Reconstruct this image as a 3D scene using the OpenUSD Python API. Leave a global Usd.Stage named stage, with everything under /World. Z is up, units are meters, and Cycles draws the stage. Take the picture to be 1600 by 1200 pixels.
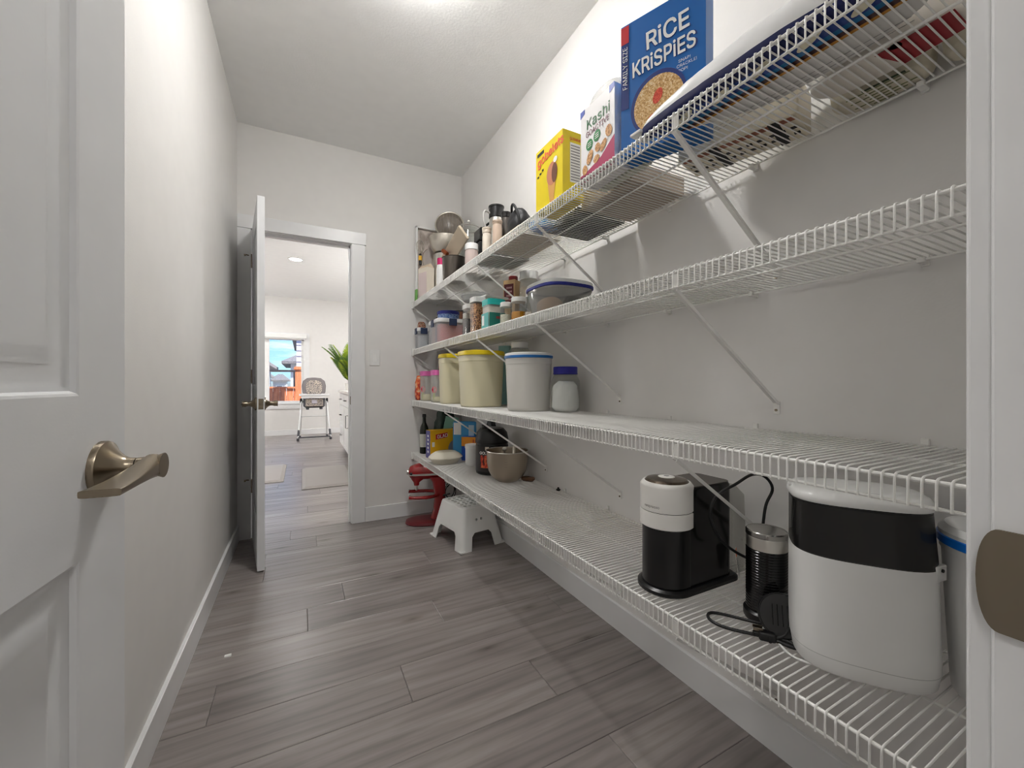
import math, random
import numpy as np, trimesh, manifold3d, usdkit, meshkit
from shapely.geometry import Polygon, box as sbox
from pxr import Usd, UsdGeom, UsdLux, UsdShade, Gf, Sdf

stage = Usd.Stage.CreateInMemory()
UsdGeom.SetStageUpAxis(stage, UsdGeom.Tokens.z)
UsdGeom.Xform.Define(stage, '/World')
UsdGeom.Scope.Define(stage, '/World/Looks')
PI = math.pi

# ------------------------------------------------------------------ camera, sky, sun, exposure
CAM_H, YAW = 1.02, 0.4772
cam = UsdGeom.Camera.Define(stage, '/World/camera')
cam.CreateHorizontalApertureAttr(36.0)
cam.CreateVerticalApertureAttr(27.0)
cam.CreateFocalLengthAttr(36.0 * 634.5 / 1600)
cam.CreateVerticalApertureOffsetAttr(-36.0 / 1600)
cam.CreateClippingRangeAttr(Gf.Vec2f(0.01, 500))
cam.CreateExposureAttr(0.40)
_c = UsdGeom.Xformable(cam)
_c.AddTranslateOp().Set(Gf.Vec3d(0, 0, CAM_H))
_c.AddRotateZOp().Set(-math.degrees(YAW))
_c.AddRotateXOp().Set(90.0)

PANTRY_LAMP, KITCHEN_LAMP, HALL_FILL, PENDANT_FILL = 108.0, 158.0, 48.0, 34.0  # hall and pendant strengths drive added fill lamps out of view
sky = UsdLux.DomeLight.Define(stage, '/World/sky')
sky.CreateIntensityAttr(1.0)
skm = usdkit.material(stage, '/World/Looks/sky_look', {
    'tc': ('texture_coordinate', {}), 'sep': ('separate_xyz', {}),
    'grad': ('rgb_ramp', {'ramp': [(0.0, (0.40, 0.40, 0.38)), (0.495, (0.42, 0.44, 0.45)), (0.51, (0.42, 0.72, 1.0)), (0.58, (0.12, 0.42, 0.92)), (1.0, (0.04, 0.20, 0.70))]}),
    'mr': ('map_range', {'from_min': -1.0, 'from_max': 1.0}),
    'map': ('mapping', {'scale': (2.0, 2.0, 16.0)}),
    'n': ('noise_texture', {'scale': 2.2, 'detail': 6.0, 'roughness': 0.6}),
    'cr': ('rgb_ramp', {'ramp': [(0.52, (0, 0, 0)), (0.72, (0.8, 0.8, 0.8))]}),
    'mx': ('mix_color', {'b': (1.0, 1.0, 1.0)}),
    'bg': ('background_shader', {'strength': 1.25})},
    [('tc.generated', 'sep.vector'), ('sep.z', 'mr.value'), ('mr.result', 'grad.fac'), ('tc.generated', 'map.vector'), ('map.vector', 'n.vector'),
     ('n.fac', 'cr.fac'), ('cr.color', 'mx.fac'), ('grad.color', 'mx.a'), ('mx.result', 'bg.color')], surface='bg.background')
UsdShade.MaterialBindingAPI.Apply(sky.GetPrim()).Bind(skm)
sun = UsdLux.DistantLight.Define(stage, '/World/sun')
sun.CreateIntensityAttr(2.6); sun.CreateAngleAttr(0.6); sun.CreateNormalizeAttr(True); sun.CreateColorAttr(Gf.Vec3f(1.0, 0.95, 0.88))
sun.AddTransformOp().Set(Gf.Matrix4d().SetRotate(Gf.Rotation(Gf.Vec3d(0, 0, -1), Gf.Vec3d(-0.62, 0.38, -0.68))))

# ------------------------------------------------------------------ helpers
def lin(c):
    return tuple((x / 255 / 12.92) if x / 255 <= 0.04045 else ((x / 255 + 0.055) / 1.055) ** 2.4 for x in c)

_mats = {}
def M(name, rgb=(200, 200, 200), rough=0.5, metal=0.0, bump=0.0, bscale=200.0, **kw):
    """A principled material with slight procedural relief and tone variation."""
    if name in _mats: return _mats[name]
    p = {'roughness': rough, 'metallic': metal}; p.update(kw)
    c = lin(rgb)
    nodes = {'tc': ('texture_coordinate', {}), 'n': ('noise_texture', {'scale': 14.0, 'detail': 3.0}),
             'r': ('rgb_ramp', {'ramp': [(0.3, tuple(x * 0.985 for x in c)), (0.7, tuple(min(1, x * 1.01) for x in c))]}), 'p': ('principled_bsdf', p)}
    links = [('tc.object', 'n.vector'), ('n.fac', 'r.fac'), ('r.color', 'p.base_color')]
    if bump:
        nodes['n2'] = ('noise_texture', {'scale': bscale, 'detail': 3.0}); nodes['b'] = ('bump', {'strength': bump, 'distance': 0.002})
        links += [('tc.object', 'n2.vector'), ('n2.fac', 'b.height'), ('b.normal', 'p.normal')]
    _mats[name] = usdkit.material(stage, '/World/Looks/' + name, nodes, links, surface='p.BSDF')
    return _mats[name]

def ramp_mat(name, scale, stops, rough=0.5, metal=0.0, mscale=(1, 1, 1), kind='noise', **kw):
    """Colour from a noise / voronoi pattern in object space."""
    if name in _mats: return _mats[name]
    tex = ('noise_texture', {'scale': scale, 'detail': 5.0}) if kind == 'noise' else ('voronoi_texture', {'scale': scale})
    p = {'roughness': rough, 'metallic': metal}; p.update(kw)
    _mats[name] = usdkit.material(stage, '/World/Looks/' + name, {'tc': ('texture_coordinate', {}), 'm': ('mapping', {'scale': mscale}), 't': tex,
        'r': ('rgb_ramp', {'ramp': [(a, lin(c)) for a, c in stops]}), 'p': ('principled_bsdf', p)},
        [('tc.object', 'm.vector'), ('m.vector', 't.vector'), ('t.fac' if kind == 'noise' else 't.color', 'r.fac'), ('r.color', 'p.base_color')], surface='p.BSDF')
    return _mats[name]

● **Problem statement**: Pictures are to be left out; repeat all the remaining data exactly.

● **Correct result**:
Reconstruct this image as a 3D scene using the OpenUSD Python API. Leave a global Usd.Stage named stage, with everything under /World. Z is up, units are meters, and Cycles draws the stage. Take the picture to be 1600 by 1200 pixels.
import math, random
import numpy as np, trimesh, manifold3d, usdkit, meshkit
from shapely.geometry import Polygon, box as sbox
from pxr import Usd, UsdGeom, UsdLux, UsdShade, Gf, Sdf

stage = Usd.Stage.CreateInMemory()
UsdGeom.SetStageUpAxis(stage, UsdGeom.Tokens.z)
UsdGeom.Xform.Define(stage, '/World')
UsdGeom.Scope.Define(stage, '/World/Looks')
PI = math.pi

# ------------------------------------------------------------------ camera, sky, sun, exposure
CAM_H, YAW = 1.02, 0.4772
cam = UsdGeom.Camera.Define(stage, '/World/camera')
cam.CreateHorizontalApertureAttr(36.0)
cam.CreateVerticalApertureAttr(27.0)
cam.CreateFocalLengthAttr(36.0 * 634.5 / 1600)
cam.CreateVerticalApertureOffsetAttr(-36.0 / 1600)
cam.CreateClippingRangeAttr(Gf.Vec2f(0.01, 500))
cam.CreateExposureAttr(0.40)
_c = UsdGeom.Xformable(cam)
_c.AddTranslateOp().Set(Gf.Vec3d(0, 0, CAM_H))
_c.AddRotateZOp().Set(-math.degrees(YAW))
_c.AddRotateXOp().Set(90.0)

PANTRY_LAMP, KITCHEN_LAMP, HALL_FILL, PENDANT_FILL = 108.0, 158.0, 48.0, 34.0  # hall and pendant strengths drive added fill lamps out of view
sky = UsdLux.DomeLight.Define(stage, '/World/sky')
sky.CreateIntensityAttr(1.0)
skm = usdkit.material(stage, '/World/Looks/sky_look', {
    'tc': ('texture_coordinate', {}), 'sep': ('separate_xyz', {}),
    'grad': ('rgb_ramp', {'ramp': [(0.0, (0.40, 0.40, 0.38)), (0.495, (0.42, 0.44, 0.45)), (0.51, (0.42, 0.72, 1.0)), (0.58, (0.12, 0.42, 0.92)), (1.0, (0.04, 0.20, 0.70))]}),
    'mr': ('map_range', {'from_min': -1.0, 'from_max': 1.0}),
    'map': ('mapping', {'scale': (2.0, 2.0, 16.0)}),
    'n': ('noise_texture', {'scale': 2.2, 'detail': 6.0, 'roughness': 0.6}),
    'cr': ('rgb_ramp', {'ramp': [(0.52, (0, 0, 0)), (0.72, (0.8, 0.8, 0.8))]}),
    'mx': ('mix_color', {'b': (1.0, 1.0, 1.0)}),
    'bg': ('background_shader', {'strength': 1.25})},
    [('tc.generated', 'sep.vector'), ('sep.z', 'mr.value'), ('mr.result', 'grad.fac'), ('tc.generated', 'map.vector'), ('map.vector', 'n.vector'),
     ('n.fac', 'cr.fac'), ('cr.color', 'mx.fac'), ('grad.color', 'mx.a'), ('mx.result', 'bg.color')], surface='bg.background')
UsdShade.MaterialBindingAPI.Apply(sky.GetPrim()).Bind(skm)
sun = UsdLux.DistantLight.Define(stage, '/World/sun')
sun.CreateIntensityAttr(2.6); sun.CreateAngleAttr(0.6); sun.CreateNormalizeAttr(True); sun.CreateColorAttr(Gf.Vec3f(1.0, 0.95, 0.88))
sun.AddTransformOp().Set(Gf.Matrix4d().SetRotate(Gf.Rotation(Gf.Vec3d(0, 0, -1), Gf.Vec3d(-0.62, 0.38, -0.68))))

# ------------------------------------------------------------------ helpers
def lin(c):
    return tuple((x / 255 / 12.92) if x / 255 <= 0.04045 else ((x / 255 + 0.055) / 1.055) ** 2.4 for x in c)

_mats = {}
def M(name, rgb=(200, 200, 200), rough=0.5, metal=0.0, bump=0.0, bscale=200.0, **kw):
    """A principled material with slight procedural relief and tone variation."""
    if name in _mats: return _mats[name]
    p = {'roughness': rough, 'metallic': metal}; p.update(kw)
    c = lin(rgb)
    nodes = {'tc': ('texture_coordinate', {}), 'n': ('noise_texture', {'scale': 14.0, 'detail': 3.0}),
             'r': ('rgb_ramp', {'ramp': [(0.3, tuple(x * 0.985 for x in c)), (0.7, tuple(min(1, x * 1.01) for x in c))]}), 'p': ('principled_bsdf', p)}
    links = [('tc.object', 'n.vector'), ('n.fac', 'r.fac'), ('r.color', 'p.base_color')]
    if bump:
        nodes['n2'] = ('noise_texture', {'scale': bscale, 'detail': 3.0}); nodes['b'] = ('bump', {'strength': bump, 'distance': 0.002})
        links += [('tc.object', 'n2.vector'), ('n2.fac', 'b.height'), ('b.normal', 'p.normal')]
    _mats[name] = usdkit.material(stage, '/World/Looks/' + name, nodes, links, surface='p.BSDF')
    return _mats[name]

def ramp_mat(name, scale, stops, rough=0.5, metal=0.0, mscale=(1, 1, 1), kind='noise', **kw):
    """Colour from a noise / voronoi pattern in object space."""
    if name in _mats: return _mats[name]
    tex = ('noise_texture', {'scale': scale, 'detail': 5.0}) if kind == 'noise' else ('voronoi_texture', {'scale': scale})
    p = {'roughness': rough, 'metallic': metal}; p.update(kw)
    _mats[name] = usdkit.material(stage, '/World/Looks/' + name, {'tc': ('texture_coordinate', {}), 'm': ('mapping', {'scale': mscale}), 't': tex,
        'r': ('rgb_ramp', {'ramp': [(a, lin(c)) for a, c in stops]}), 'p': ('principled_bsdf', p)},
        [('tc.object', 'm.vector'), ('m.vector', 't.vector'), ('t.fac' if kind == 'noise' else 't.color', 'r.fac'), ('r.color', 'p.base_color')], surface='p.BSDF')
    return _mats[name]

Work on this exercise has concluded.